Thanks for any help!

Edit 1 (Added @michael-gantman proposed solution):

var parsedProperties = objectMapper.readValue(
        json,
        new TypeReference<List<LinkedHashMap<String, Object>>>() {
        }
    );

    var castedProperties = new ArrayList<Property<?>>();
    for (var parsedProperty : parsedProperties) {
      var typeName = (String) parsedProperty.get("typeName");

      castedProperties.add(
          objectMapper.convertValue(
              parsedProperty,
              TypeFactory.defaultInstance().constructParametricType(
                  Property.class,
                  typeRegistry.get(typeName)
              )
          )
      );
    }

Answer 1

Here is just another approach.

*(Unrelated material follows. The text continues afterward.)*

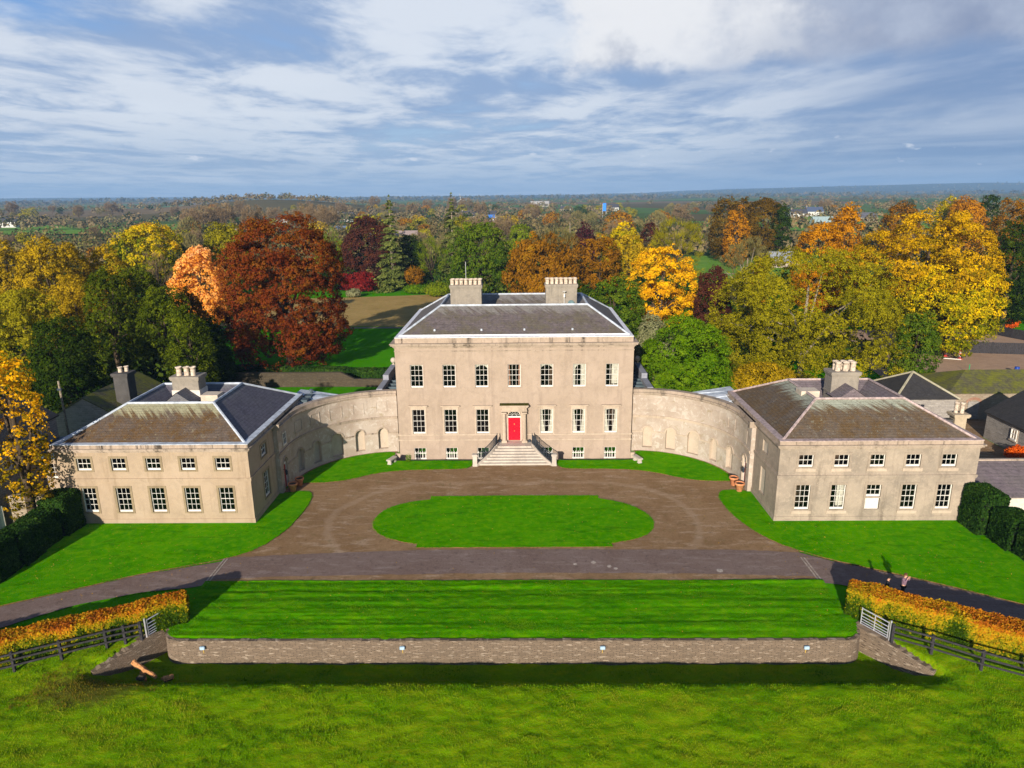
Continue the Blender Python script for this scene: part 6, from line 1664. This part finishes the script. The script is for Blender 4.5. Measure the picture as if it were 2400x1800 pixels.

Deserialize your Json always into a Map<String, Object> (for JSON Object) or List<Object> (for Json List). And than convert your Map into your custom class based on your property. To do so you can have all your relevant classes have a constructor that accepts Map, or static method
T getInstance(Map<String, Object>) creates an instance. It would be simpler to implement Map -> particular class conversion than JSON -> particular class.